Canada’s new relationship with India: The Start(up) of something great

By Sam Brake Guia March 2, 2018

The Canadian prime minister, Justin Trudeau, recently visited India with hopes to spark a new relationship to further entrepreneurial success between the two nations. India, a nation which recently took centre stage at The World Economic Forum in Davos, is rising up as an unstoppable force within the world’s entrepreneurial scene.

This was solidified by its new partnership with Canada, a wealthy nation with a proud startup scene which has been labelled North America’s up-and-coming startup center. The country has also witnessed huge growth with investment in major cities such as Ottawa, the nation’s historical tech capital and home to the L-SPARK SaaS accelerator, Toronto, which houses the nation’s top tech accelerator, DMZ, within Ryerson University, and Montreal, whose Concordia University is home to another accelerator, District 3 Innovation Center.

However, despite the promising future between these two countries, the trip has not been without controversy. This controversy has arisen due to a number of slip ups from the Canadian prime minister, such as the clothes he wore, to the questionable amount of time he spent visiting tourist spots with his family, to the fact that a convicted terrorist was invited to dine with him.

On top of this, potentially his greatest faux pas, Trudeau said Indian companies plan to invest $1 billion in Canada. This was not correct as they plan to invest only $250 million. Nonetheless, slip ups aside, these two nations have a lot of potential in their future, and teaming up to create a more cooperative ecosystem is likely to have an overall positive impact.

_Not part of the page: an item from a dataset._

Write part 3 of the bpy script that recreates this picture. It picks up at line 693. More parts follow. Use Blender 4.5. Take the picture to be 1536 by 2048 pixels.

Early signs of this can already be seen between the two countries’ organizations. During the India-Canada Business Meet on the 20th, Ottawa’s Carleton University and All India Council for Technical Education (AICTE) announced an international acceleration program to support 100 women-led student tech startups. A small taste of the potential good the two nations can do when working closer together. The old saying states, “two heads are better than one,” let’s hope it’s the same for these two industrious nations.